## [EXERCISE INPUT]
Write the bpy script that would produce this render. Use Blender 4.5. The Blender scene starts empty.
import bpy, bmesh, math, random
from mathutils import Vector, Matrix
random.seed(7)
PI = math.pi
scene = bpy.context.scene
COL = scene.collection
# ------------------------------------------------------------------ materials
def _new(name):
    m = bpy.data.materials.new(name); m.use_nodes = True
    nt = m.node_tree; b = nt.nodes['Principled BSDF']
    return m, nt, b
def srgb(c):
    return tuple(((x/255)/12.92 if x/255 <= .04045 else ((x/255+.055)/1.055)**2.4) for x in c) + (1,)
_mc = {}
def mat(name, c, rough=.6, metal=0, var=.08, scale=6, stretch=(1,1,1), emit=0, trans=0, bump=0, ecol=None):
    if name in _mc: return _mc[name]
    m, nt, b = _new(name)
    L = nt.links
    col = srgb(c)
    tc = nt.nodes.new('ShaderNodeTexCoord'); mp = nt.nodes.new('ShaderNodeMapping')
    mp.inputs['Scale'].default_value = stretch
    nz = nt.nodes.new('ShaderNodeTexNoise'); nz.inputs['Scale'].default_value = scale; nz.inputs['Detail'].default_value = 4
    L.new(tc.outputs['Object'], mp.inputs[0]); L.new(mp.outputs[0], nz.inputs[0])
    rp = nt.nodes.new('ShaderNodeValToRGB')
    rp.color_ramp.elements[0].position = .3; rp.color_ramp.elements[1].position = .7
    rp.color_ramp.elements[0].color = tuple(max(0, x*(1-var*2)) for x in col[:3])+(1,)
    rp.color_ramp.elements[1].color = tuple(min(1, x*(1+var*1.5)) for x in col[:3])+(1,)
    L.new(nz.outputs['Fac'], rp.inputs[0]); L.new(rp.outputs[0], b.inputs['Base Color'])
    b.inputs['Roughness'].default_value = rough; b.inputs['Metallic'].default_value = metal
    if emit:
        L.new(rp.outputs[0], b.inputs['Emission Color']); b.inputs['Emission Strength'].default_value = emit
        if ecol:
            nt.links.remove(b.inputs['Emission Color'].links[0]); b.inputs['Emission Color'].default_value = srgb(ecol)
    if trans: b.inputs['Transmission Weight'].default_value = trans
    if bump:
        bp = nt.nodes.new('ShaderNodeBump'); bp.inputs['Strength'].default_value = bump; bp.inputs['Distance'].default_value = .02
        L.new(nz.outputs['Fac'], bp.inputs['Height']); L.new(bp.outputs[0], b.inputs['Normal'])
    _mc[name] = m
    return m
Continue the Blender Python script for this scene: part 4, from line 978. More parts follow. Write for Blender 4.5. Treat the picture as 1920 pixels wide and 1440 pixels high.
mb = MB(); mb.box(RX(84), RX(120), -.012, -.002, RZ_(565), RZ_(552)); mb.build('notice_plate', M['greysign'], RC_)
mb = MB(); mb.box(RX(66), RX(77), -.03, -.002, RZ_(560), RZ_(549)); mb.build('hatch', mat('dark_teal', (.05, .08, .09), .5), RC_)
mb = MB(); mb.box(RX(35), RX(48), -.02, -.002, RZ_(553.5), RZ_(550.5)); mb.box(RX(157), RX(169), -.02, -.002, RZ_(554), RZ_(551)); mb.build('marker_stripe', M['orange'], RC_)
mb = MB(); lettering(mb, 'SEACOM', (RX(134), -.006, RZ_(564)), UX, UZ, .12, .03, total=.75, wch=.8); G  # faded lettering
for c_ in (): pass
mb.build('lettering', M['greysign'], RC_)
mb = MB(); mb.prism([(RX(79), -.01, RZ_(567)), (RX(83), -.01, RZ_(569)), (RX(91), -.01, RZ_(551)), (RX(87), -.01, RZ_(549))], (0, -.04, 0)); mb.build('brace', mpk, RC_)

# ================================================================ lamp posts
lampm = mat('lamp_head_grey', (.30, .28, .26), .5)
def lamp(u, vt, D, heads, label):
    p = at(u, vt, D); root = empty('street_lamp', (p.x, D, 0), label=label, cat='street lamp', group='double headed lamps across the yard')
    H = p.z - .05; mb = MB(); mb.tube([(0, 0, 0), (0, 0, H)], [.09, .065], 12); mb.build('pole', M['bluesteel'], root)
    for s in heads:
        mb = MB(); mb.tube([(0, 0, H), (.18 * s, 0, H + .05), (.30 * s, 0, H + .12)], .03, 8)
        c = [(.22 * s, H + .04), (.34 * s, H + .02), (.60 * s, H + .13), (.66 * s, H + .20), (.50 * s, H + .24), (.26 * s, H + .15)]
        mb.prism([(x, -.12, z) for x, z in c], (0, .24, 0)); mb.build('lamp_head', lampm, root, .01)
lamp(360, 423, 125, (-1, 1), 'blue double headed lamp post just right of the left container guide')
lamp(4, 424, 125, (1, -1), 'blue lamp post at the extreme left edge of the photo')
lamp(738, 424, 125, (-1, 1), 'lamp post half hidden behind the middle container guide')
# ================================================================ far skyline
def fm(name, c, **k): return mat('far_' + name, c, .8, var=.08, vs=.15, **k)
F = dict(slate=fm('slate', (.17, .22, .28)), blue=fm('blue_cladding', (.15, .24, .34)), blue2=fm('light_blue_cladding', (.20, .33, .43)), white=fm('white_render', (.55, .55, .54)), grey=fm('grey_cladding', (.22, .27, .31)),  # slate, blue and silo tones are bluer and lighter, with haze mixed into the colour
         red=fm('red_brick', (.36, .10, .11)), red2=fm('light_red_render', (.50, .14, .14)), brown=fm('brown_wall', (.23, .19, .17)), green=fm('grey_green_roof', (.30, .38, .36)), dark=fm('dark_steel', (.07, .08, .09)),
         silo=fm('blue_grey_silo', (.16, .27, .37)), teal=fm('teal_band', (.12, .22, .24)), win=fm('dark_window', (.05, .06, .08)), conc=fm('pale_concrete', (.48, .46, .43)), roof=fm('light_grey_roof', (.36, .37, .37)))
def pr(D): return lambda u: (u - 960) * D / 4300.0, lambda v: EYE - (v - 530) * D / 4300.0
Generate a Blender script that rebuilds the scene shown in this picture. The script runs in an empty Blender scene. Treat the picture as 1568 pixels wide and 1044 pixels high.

## [GOAL]
Only lines holding the string "that" are wanted; gather each one from the entries above.

## [SOLUTION TO THIS PROBLEM]
Write the bpy script that would produce this render. Use Blender 4.5. The Blender scene starts empty.
Generate a Blender script that rebuilds the scene shown in this picture. The script runs in an empty Blender scene. Treat the picture as 1568 pixels wide and 1044 pixels high.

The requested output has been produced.